Brasília, 6/28/2004(Agência Brasil) - Federal government debt reached US$304.3 billion (R$946.7 billion) in May, the equivalent of 56.8% of GDP. In April the ratio was 56.5%.
According to the head of the Central Bank Economic Department, Altamir Lopes, a spike in the exchange rate, which rose 6.26% in May, caused the size of the debt to rise US$1.3 billion (R$4.2 billion) because of money-market debt indexed to the dollar and another US$3.3 billion (R$10.4 billion) because of debt service charges, also in dollars.
But Lopes points out that last December the the debt/GDP ratio was 58.7%, which shows that there has actually been "a significant reduction of 1.93 percentage points," a reflection of responsible fiscal policy, he said.
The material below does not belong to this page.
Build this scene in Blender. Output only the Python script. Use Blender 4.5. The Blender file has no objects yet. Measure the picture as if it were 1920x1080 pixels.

Another reflection of good government policy was the primary surplus in May, says Lopes, which was the best ever for May at US$1.8 billion (R$5.8 billion). That brings the surplus to US$12.3 billion (R$38.2 billion), the equivalent of 5.87% of GDP, for the January to May period.
Lopes also reports that Brazil's total government debt, which includes states and municipalities, reached US$409 billion (R$1.273 trillion), or 76.4% of GDP. In April it was 77.4% of GDP.